— What is needed —
Retype, please, the listing from its opening line through the line that contains "near placemat', 'paper')", both included, without the pictures.

— Data in this exercise —
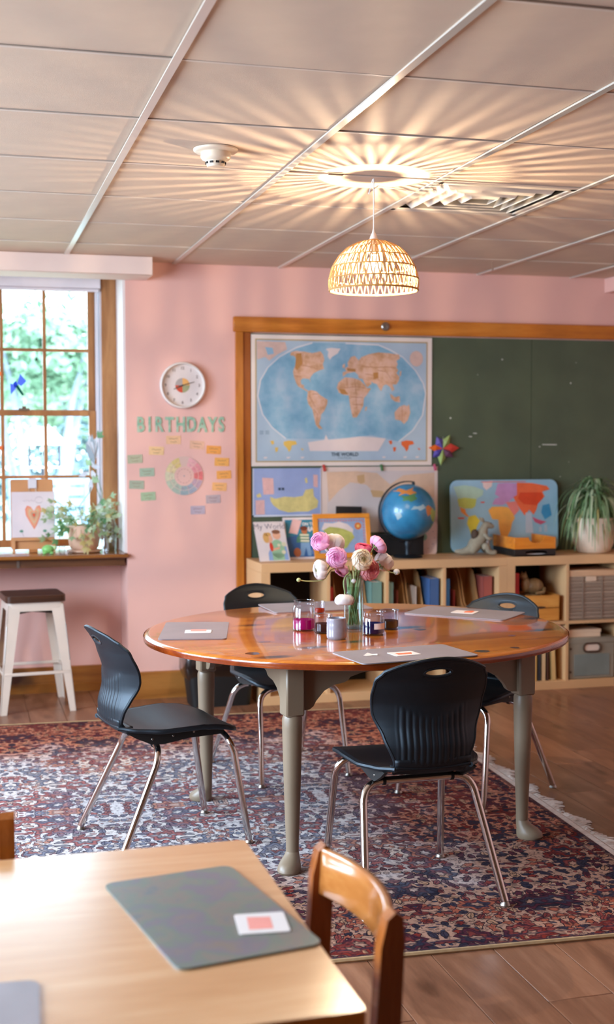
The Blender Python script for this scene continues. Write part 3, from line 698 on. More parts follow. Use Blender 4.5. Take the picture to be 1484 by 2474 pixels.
for a, b, c in ((0, 0, .3), (.022, .006, -.4), (.008, .02, .9)):
    i0 = len(sc.v); sc.add([(-.014, -.008, .001), (.014, -.008, .001), (.013, .008, .004), (-.014, .008, .0015)], [(0, 1, 2, 3)]); sc.rot(Matrix.Translation((a, b, 0)) @ Matrix.Rotation(c, 4, 'Z'), i0)
o = sc.build('paper_scrap', WHITEP, None, loc=(1.312, 4.042, MZ)); tag(o, 'torn white paper scraps on the near placemat', 'paper')

# ------------------------------------------------------------------ vase, flowers, jars
VX, VY = 1.463, 4.684
vs_ = thing('vase', 'clear cylindrical glass vase of water holding ranunculus', 'vase', (VX, VY, TZ))
MB().lathe([(.0, .0), (.037, .0), (.0385, .004), (.0385, .205)], 32, cap1=False, cap0=False).build('glass_wall', thin_glass('vase_glass', 'f2f8fa', .3), vs_)
MB().lathe([(.0345, .006), (.0375, .010), (.0375, .165)], 32, cap0=False, cap1=False).build('water', thin_glass('water', 'e2eee8', .25), vs_)
MB().lathe([(.0, .002), (.036, .002), (.036, .012), (.0, .012)], 28).build('base', thin_glass('vase_base', 'dfe6ea', .5), vs_)
MB().lathe([(.0372, .202), (.0395, .203), (.0395, .206), (.0372, .207)], 32, cap0=False, cap1=False).build('rim', thin_glass('rim_glass', 'e8eef2', .8), vs_)
STEM = leafy('stem_green', 'a3b87c', .3); STEML = leafy('stem_light', 'c4c68a', .3)
def pet(n, *cs): return [leafy('petal_%s_%d' % (n, k), c, .45, .05) for k, c in enumerate(cs)]
PET = {'pink': pet('pink', 'f7c4e0', 'f2a3cc', 'e67fb4'), 'hot': pet('hot', 'f58aa8', 'ee6a90', 'e04f7c'), 'salmon': pet('salmon', 'f7b4b8', 'f29ca6', 'e6838f'),
       'white': pet('white', 'f6efec', 'f2eae2', 'e6e0bc'), 'cream': pet('cream', 'f8ecd8', 'f5e2c2', 'e2d09a')}
def bloom(t, c, r, d, kind, seed, flat=.62, layers=9):
    """ranunculus: nested rings of cupped petals opening along d"""
    q = random.Random(seed); d = Vector(d).normalized(); rotm = d.to_track_quat('Z', 'Y').to_matrix().to_4x4(); mt = Matrix.Translation(c) @ rotm
    sets = [MB(), MB(), MB()]
    for l in range(layers):
        k = l/(layers-1); R_ = r*(.24+.76*k); np_ = 4+l//2+l//3; top = radians(12+40*k)      # every layer a cup of overlapping petals on a flattened shell
        mb = sets[0 if k > .62 else (1 if k > .25 else 2)]
        for i in range(np_):
            a0 = 2*pi*(i+.5*l+q.uniform(-.2, .2))/np_; wd = 2*pi/np_*1.6; tp = top+radians(q.uniform(-4, 5)); off = q.uniform(.98, 1.03)
            def pt(u, v):
                c_ = abs(u-.5)*2; ph = radians(150)+(tp+.30*c_**3-radians(150))*v; an = a0+(u-.5)*wd*(.4+.6*sin(pi*min(.62, .15+v*.6)))
                rr = R_*off*(1+.055*(u-.5)*2)*(1+.03*v*v)
                return mt @ Vector((cos(an)*sin(ph)*rr, sin(an)*sin(ph)*rr, flat*1.15*rr*cos(ph)+(.16*r*(1-k))))
            mb.grid(pt, 5, 7)
    sets[2].sphere(mt @ Vector((0, 0, .24*r*flat+.10*r)), r*.12, 8, 6)
    for mb, m_, nm in zip(sets, PET[kind], ('outer_petals', 'inner_petals', 'heart')): mb.build(nm, m_, t, smooth=80)
    ca = MB()
    for i in range(5):
        a = 2*pi*i/5; e = Vector((cos(a), sin(a), 0)); s2 = Vector((-sin(a), cos(a), 0)); z0 = -flat*r*.80
        ca.add([mt @ (e*.003+Vector((0, 0, z0-.004))), mt @ (e*r*.4+s2*r*.12+Vector((0, 0, z0+r*.05))), mt @ (e*r*.62+Vector((0, 0, z0+r*.02))), mt @ (e*r*.4-s2*r*.12+Vector((0, 0, z0+r*.05)))], [(0, 1, 2, 3)])
    ca.sphere(mt @ Vector((0, 0, -flat*r*.83)), r*.13, 8, 6).build('calyx', STEM, t)
    return mt @ Vector((0, 0, -flat*r*.85))
def flower(px, pz, dy, r, d, kind, lab, seed, flat=.62, ctrl=None, foot=None):
    c = Vector((px-VX, dy, pz-TZ)); d = Vector(d)
    t = thing('ranunculus', lab, 'flower', (VX, VY, TZ), 0, 'ranunculus in the vase')
    e = bloom(t, c, r, d, kind, seed, flat)
    q = random.Random(seed*3+1); f = Vector(foot or (q.uniform(-.026, .026), q.uniform(-.026, .026), .016))
    # leave the vase by its mouth
    h = Vector((c.x, c.y, 0)); h = h.normalized()*min(.028, h.length) if h.length > 1e-4 else h
    mouth = Vector((h.x, h.y, .20))
    mid = [Vector(p) for p in ctrl] if ctrl else [mouth+Vector((h.x*.3, h.y*.3, .03))]
    chain = [f, mouth]+mid+[e-d.normalized()*r*.35, e]
    pts = []
    for i in range(len(chain)-1):                         # Catmull-Rom
        p0, p1, p2, p3 = chain[max(i-1, 0)], chain[i], chain[i+1], chain[min(i+2, len(chain)-1)]
        for s_ in range(5):
            u = s_/5; pts.append(.5*((2*p1)+(p2-p0)*u+(2*p0-5*p1+4*p2-p3)*u*u+(3*p1-p0-3*p2+p3)*u**3))
    pts.append(e); MB().tube(pts, .0022, 6).build('stem', STEM, t)
    return t
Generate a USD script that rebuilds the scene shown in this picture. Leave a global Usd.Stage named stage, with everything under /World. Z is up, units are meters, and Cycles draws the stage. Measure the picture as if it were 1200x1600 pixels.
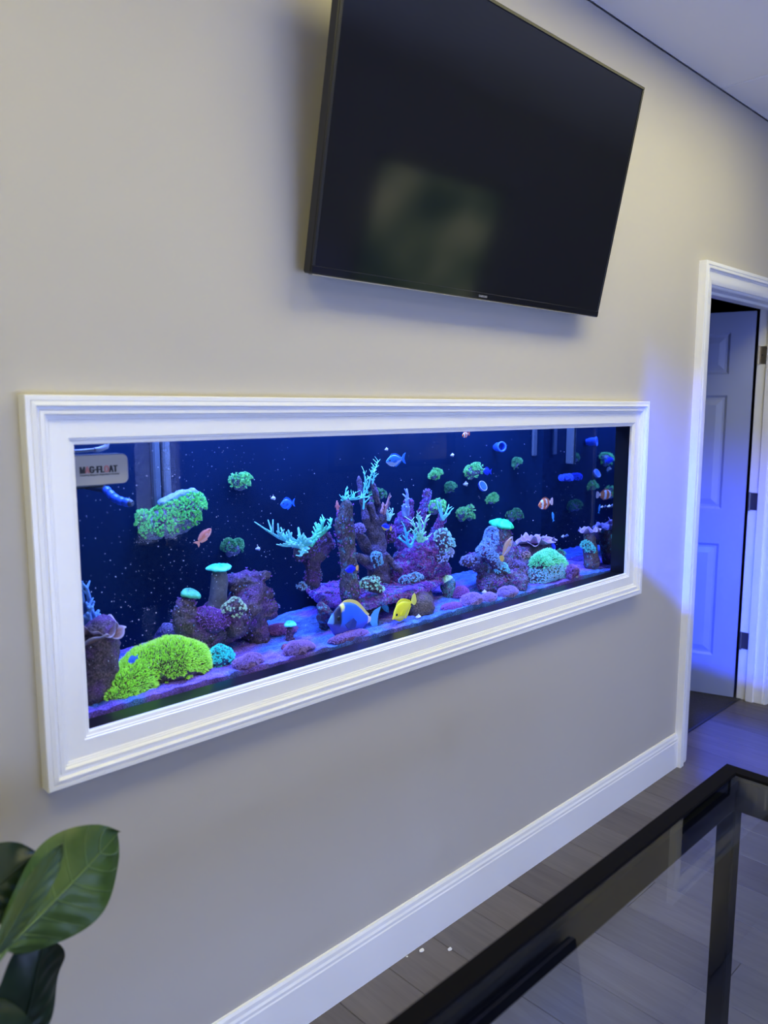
import math, random
import numpy as np, trimesh, manifold3d as m3, shapely.geometry as sg
import usdkit, meshkit
from meshkit import fbm
from pxr import Usd, UsdGeom, UsdLux, UsdShade, Gf, Sdf, Vt

stage = Usd.Stage.CreateInMemory()
UsdGeom.SetStageUpAxis(stage, UsdGeom.Tokens.z)
UsdGeom.SetStageMetersPerUnit(stage, 1.0)
UsdGeom.Xform.Define(stage, '/World')
rnd = random.Random(7)

# ---------------------------------------------------------------- camera
PITCH, YAW = 0.13372, 0.76650
cam = UsdGeom.Camera.Define(stage, '/World/camera')
cam.CreateHorizontalApertureAttr(36.0)
cam.CreateFocalLengthAttr(36.0 * 1205.88 / 1200)
cam.CreateClippingRangeAttr((0.05, 100))
cam.CreateFStopAttr(4.0)
cam.CreateFocusDistanceAttr(2.35)
cam.CreateExposureAttr(0.0)
fw = np.array([math.sin(YAW) * math.cos(PITCH), math.cos(YAW) * math.cos(PITCH), -math.sin(PITCH)])
rt = np.array([math.cos(YAW), -math.sin(YAW), 0.0])
up = np.cross(rt, fw)
ROLL = -0.00096
rt = rt * math.cos(ROLL) + up * math.sin(ROLL)
up = np.cross(rt, fw)
mtx = Gf.Matrix4d(*[float(x) for r in (list(rt) + [0], list(up) + [0], list(-fw) + [0], [0.0, -1.42682, 1.55271, 1]) for x in r])
cam.AddTransformOp().Set(mtx)

# ---------------------------------------------------------------- lights
def rect_light(path, loc, w, h, color, inten, rot=(0, 0, 0)):
    l = UsdLux.RectLight.Define(stage, path)          # shines along its local -z
    l.CreateWidthAttr(w); l.CreateHeightAttr(h)
    l.CreateColorAttr(Gf.Vec3f(*color)); l.CreateIntensityAttr(inten)
    l.AddTranslateOp().Set(Gf.Vec3d(*loc)); l.AddRotateXYZOp().Set(Gf.Vec3f(*rot))
    return l

WARM, ROOM_I = (1.0, 0.93, 0.46), 1.0
CEIL = 2.809
PANELS = [(1.75, -0.75), (2.95, -0.70), (-0.25, -0.95), (1.3, -2.75)]
PANEL_I = (2.5, 0.5, 5.4, 0.6)       # ceiling light fixtures (built below)
for i, (x, y) in enumerate(PANELS):
    rect_light(f'/World/ceiling_lamp_glow_{i}', (x, y, CEIL - 0.012), 1.10, 0.50, WARM, ROOM_I * PANEL_I[i])
LED, LED_I = (0.15, 0.27, 1.0), 52.0
for i, x in enumerate((0.95, 1.60, 2.25)):                               # reef lamps over the tank (built below)
    rect_light(f'/World/reef_lamp_glow_{i}', (x, 0.25, 1.735), 0.50, 0.20, LED, LED_I)
# blue reef lamp hanging on the left of the room, shining through the slit of its housing
BL = np.array([-0.05, -1.55, 2.60])
sl = UsdLux.SphereLight.Define(stage, '/World/hanging_lamp_glow')
sl.CreateRadiusAttr(0.006); sl.CreateColorAttr(Gf.Vec3f(0.01, 0.07, 1.0)); sl.CreateIntensityAttr(1.7e6)
sl.AddTranslateOp().Set(Gf.Vec3d(*map(float, BL)))
dome = UsdLux.DomeLight.Define(stage, '/World/dim_outdoors')
dome.CreateColorAttr(Gf.Vec3f(0.6, 0.7, 1.0)); dome.CreateIntensityAttr(0.02)

# ---------------------------------------------------------------- materials
LK = '/World/Looks/'
UsdGeom.Scope.Define(stage, '/World/Looks')
_m = {}

def mat(name, rgb, rough=0.5, bump=0, bscale=60, vary=0, vscale=5, **k):
    nodes = {'p': ('principled_bsdf', {'base_color': rgb, 'roughness': rough, **k})}
    links = []
    if vary or bump:
        nodes['t'] = ('texture_coordinate', {})
    if vary:
        nodes['n'] = ('noise_texture', {'scale': vscale, 'detail': 4})
        nodes['r'] = ('rgb_ramp', {'ramp': [(0.3, tuple(c * (1 - vary) for c in rgb)), (0.7, tuple(min(1, c * (1 + vary)) for c in rgb))]})
        links += [('t.object', 'n.vector'), ('n.fac', 'r.fac'), ('r.color', 'p.base_color')]
    if bump:
        nodes['bn'] = ('noise_texture', {'scale': bscale, 'detail': 3})
        nodes['b'] = ('bump', {'strength': bump, 'distance': 0.002})
        links += [('t.object', 'bn.vector'), ('bn.fac', 'b.height'), ('b.normal', 'p.normal')]
    _m[name] = usdkit.material(stage, LK + name, nodes, links, surface='p.BSDF')
    return _m[name]

def vcol(name, rough=0.6, bump=0.4, bscale=250, glow=0.0, speckle=0, **k):
    """colour from the mesh's own Cd primvar; glow: fluorescence of corals; on fish, brightness put into the skin"""
    nodes = {'a': ('attribute', {'attribute': 'Cd'}), 't': ('texture_coordinate', {}), 'p': ('principled_bsdf', {'roughness': rough, 'emission_strength': glow, **k}),
             'bn': ('noise_texture', {'scale': bscale, 'detail': 3}), 'b': ('bump', {'strength': bump, 'distance': 0.003})}
    links = [('a.color', 'p.base_color'), ('t.object', 'bn.vector'), ('bn.fac', 'b.height'), ('b.normal', 'p.normal')]
    if speckle:
        nodes['sn'] = ('noise_texture', {'scale': speckle, 'detail': 3, 'roughness': 0.7})
        nodes['sr'] = ('rgb_ramp', {'ramp': [(0.32, (0.25, 0.25, 0.28)), (0.52, (0.8, 0.8, 0.8)), (0.70, (1.7, 1.6, 1.7))]})
        nodes['mx'] = ('mix', {'mix_type': 'multiply', 'fac': 1.0})
        links = [l for l in links if l[1] != 'p.base_color'] + [('t.object', 'sn.vector'), ('sn.fac', 'sr.fac'), ('a.color', 'mx.color1'), ('sr.color', 'mx.color2'), ('mx.color', 'p.base_color')]
    if glow:
        links.append(('a.color', 'p.emission_color'))
    _m[name] = usdkit.material(stage, LK + name, nodes, links, surface='p.BSDF')
    return _m[name]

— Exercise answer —
The Blender Python script for this scene continues. Write part 3, from line 698 on. More parts follow. Use Blender 4.5. Take the picture to be 1484 by 2474 pixels.
for a, b, c in ((0, 0, .3), (.022, .006, -.4), (.008, .02, .9)):
    i0 = len(sc.v); sc.add([(-.014, -.008, .001), (.014, -.008, .001), (.013, .008, .004), (-.014, .008, .0015)], [(0, 1, 2, 3)]); sc.rot(Matrix.Translation((a, b, 0)) @ Matrix.Rotation(c, 4, 'Z'), i0)
o = sc.build('paper_scrap', WHITEP, None, loc=(1.312, 4.042, MZ)); tag(o, 'torn white paper scraps on the near placemat', 'paper')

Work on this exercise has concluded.